►
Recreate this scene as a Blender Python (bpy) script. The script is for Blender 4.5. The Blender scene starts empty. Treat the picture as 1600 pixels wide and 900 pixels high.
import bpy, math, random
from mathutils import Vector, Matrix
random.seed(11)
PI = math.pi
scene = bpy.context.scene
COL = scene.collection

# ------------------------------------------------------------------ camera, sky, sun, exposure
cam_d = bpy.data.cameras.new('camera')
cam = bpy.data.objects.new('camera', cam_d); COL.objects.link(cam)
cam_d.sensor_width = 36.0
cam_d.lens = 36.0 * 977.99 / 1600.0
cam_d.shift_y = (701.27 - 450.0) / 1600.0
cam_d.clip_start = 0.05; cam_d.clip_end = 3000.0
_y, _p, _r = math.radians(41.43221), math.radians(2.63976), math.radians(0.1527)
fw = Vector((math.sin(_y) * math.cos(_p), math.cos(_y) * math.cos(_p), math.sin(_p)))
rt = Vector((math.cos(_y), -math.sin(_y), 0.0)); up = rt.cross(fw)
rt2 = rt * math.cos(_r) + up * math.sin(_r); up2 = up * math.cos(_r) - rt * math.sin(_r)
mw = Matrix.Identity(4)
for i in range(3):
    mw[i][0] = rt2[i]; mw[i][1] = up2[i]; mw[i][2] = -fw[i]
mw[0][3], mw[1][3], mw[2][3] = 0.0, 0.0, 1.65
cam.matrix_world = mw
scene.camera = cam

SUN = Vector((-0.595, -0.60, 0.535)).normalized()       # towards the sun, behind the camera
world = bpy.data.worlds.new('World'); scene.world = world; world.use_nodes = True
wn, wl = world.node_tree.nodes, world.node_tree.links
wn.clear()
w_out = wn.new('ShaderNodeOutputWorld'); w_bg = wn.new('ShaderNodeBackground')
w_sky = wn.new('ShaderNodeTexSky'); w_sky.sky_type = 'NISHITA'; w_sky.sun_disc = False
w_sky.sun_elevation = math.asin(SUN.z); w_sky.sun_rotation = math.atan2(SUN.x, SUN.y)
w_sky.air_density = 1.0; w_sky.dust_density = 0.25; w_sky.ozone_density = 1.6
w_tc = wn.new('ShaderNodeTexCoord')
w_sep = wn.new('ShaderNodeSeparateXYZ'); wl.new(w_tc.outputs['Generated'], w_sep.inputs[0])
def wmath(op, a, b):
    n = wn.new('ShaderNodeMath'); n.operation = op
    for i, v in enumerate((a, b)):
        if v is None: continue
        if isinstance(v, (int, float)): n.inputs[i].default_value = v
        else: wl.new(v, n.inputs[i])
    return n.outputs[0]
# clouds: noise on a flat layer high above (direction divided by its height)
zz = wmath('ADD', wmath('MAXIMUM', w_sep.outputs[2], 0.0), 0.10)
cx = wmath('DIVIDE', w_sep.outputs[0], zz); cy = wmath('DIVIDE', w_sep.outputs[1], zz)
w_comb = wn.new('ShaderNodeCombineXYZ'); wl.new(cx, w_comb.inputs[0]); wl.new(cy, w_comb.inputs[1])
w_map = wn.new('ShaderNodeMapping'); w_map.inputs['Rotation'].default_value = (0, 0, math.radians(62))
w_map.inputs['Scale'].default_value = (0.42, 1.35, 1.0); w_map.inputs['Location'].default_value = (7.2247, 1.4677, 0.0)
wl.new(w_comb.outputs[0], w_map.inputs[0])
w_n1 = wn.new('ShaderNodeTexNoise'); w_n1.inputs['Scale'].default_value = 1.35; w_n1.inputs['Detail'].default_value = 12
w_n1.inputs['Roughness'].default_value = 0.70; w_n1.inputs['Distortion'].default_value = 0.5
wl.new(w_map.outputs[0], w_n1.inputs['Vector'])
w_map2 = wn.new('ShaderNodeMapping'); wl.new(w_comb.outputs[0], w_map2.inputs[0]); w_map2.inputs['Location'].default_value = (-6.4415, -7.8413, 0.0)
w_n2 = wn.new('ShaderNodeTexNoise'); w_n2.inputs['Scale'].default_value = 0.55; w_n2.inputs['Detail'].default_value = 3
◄
• Task requirements: The whole listing above needs to be written out again exactly.

• Full output:
Recreate this scene as a Blender Python (bpy) script. The script is for Blender 4.5. The Blender scene starts empty. Treat the picture as 1600 pixels wide and 900 pixels high.
import bpy, math, random
from mathutils import Vector, Matrix
random.seed(11)
PI = math.pi
scene = bpy.context.scene
COL = scene.collection

# ------------------------------------------------------------------ camera, sky, sun, exposure
cam_d = bpy.data.cameras.new('camera')
cam = bpy.data.objects.new('camera', cam_d); COL.objects.link(cam)
cam_d.sensor_width = 36.0
cam_d.lens = 36.0 * 977.99 / 1600.0
cam_d.shift_y = (701.27 - 450.0) / 1600.0
cam_d.clip_start = 0.05; cam_d.clip_end = 3000.0
_y, _p, _r = math.radians(41.43221), math.radians(2.63976), math.radians(0.1527)
fw = Vector((math.sin(_y) * math.cos(_p), math.cos(_y) * math.cos(_p), math.sin(_p)))
rt = Vector((math.cos(_y), -math.sin(_y), 0.0)); up = rt.cross(fw)
rt2 = rt * math.cos(_r) + up * math.sin(_r); up2 = up * math.cos(_r) - rt * math.sin(_r)
mw = Matrix.Identity(4)
for i in range(3):
    mw[i][0] = rt2[i]; mw[i][1] = up2[i]; mw[i][2] = -fw[i]
mw[0][3], mw[1][3], mw[2][3] = 0.0, 0.0, 1.65
cam.matrix_world = mw
scene.camera = cam

SUN = Vector((-0.595, -0.60, 0.535)).normalized()       # towards the sun, behind the camera
world = bpy.data.worlds.new('World'); scene.world = world; world.use_nodes = True
wn, wl = world.node_tree.nodes, world.node_tree.links
wn.clear()
w_out = wn.new('ShaderNodeOutputWorld'); w_bg = wn.new('ShaderNodeBackground')
w_sky = wn.new('ShaderNodeTexSky'); w_sky.sky_type = 'NISHITA'; w_sky.sun_disc = False
w_sky.sun_elevation = math.asin(SUN.z); w_sky.sun_rotation = math.atan2(SUN.x, SUN.y)
w_sky.air_density = 1.0; w_sky.dust_density = 0.25; w_sky.ozone_density = 1.6
w_tc = wn.new('ShaderNodeTexCoord')
w_sep = wn.new('ShaderNodeSeparateXYZ'); wl.new(w_tc.outputs['Generated'], w_sep.inputs[0])
def wmath(op, a, b):
    n = wn.new('ShaderNodeMath'); n.operation = op
    for i, v in enumerate((a, b)):
        if v is None: continue
        if isinstance(v, (int, float)): n.inputs[i].default_value = v
        else: wl.new(v, n.inputs[i])
    return n.outputs[0]
# clouds: noise on a flat layer high above (direction divided by its height)
zz = wmath('ADD', wmath('MAXIMUM', w_sep.outputs[2], 0.0), 0.10)
cx = wmath('DIVIDE', w_sep.outputs[0], zz); cy = wmath('DIVIDE', w_sep.outputs[1], zz)
w_comb = wn.new('ShaderNodeCombineXYZ'); wl.new(cx, w_comb.inputs[0]); wl.new(cy, w_comb.inputs[1])
w_map = wn.new('ShaderNodeMapping'); w_map.inputs['Rotation'].default_value = (0, 0, math.radians(62))
w_map.inputs['Scale'].default_value = (0.42, 1.35, 1.0); w_map.inputs['Location'].default_value = (7.2247, 1.4677, 0.0)
wl.new(w_comb.outputs[0], w_map.inputs[0])
w_n1 = wn.new('ShaderNodeTexNoise'); w_n1.inputs['Scale'].default_value = 1.35; w_n1.inputs['Detail'].default_value = 12
w_n1.inputs['Roughness'].default_value = 0.70; w_n1.inputs['Distortion'].default_value = 0.5
wl.new(w_map.outputs[0], w_n1.inputs['Vector'])
w_map2 = wn.new('ShaderNodeMapping'); wl.new(w_comb.outputs[0], w_map2.inputs[0]); w_map2.inputs['Location'].default_value = (-6.4415, -7.8413, 0.0)
w_n2 = wn.new('ShaderNodeTexNoise'); w_n2.inputs['Scale'].default_value = 0.55; w_n2.inputs['Detail'].default_value = 3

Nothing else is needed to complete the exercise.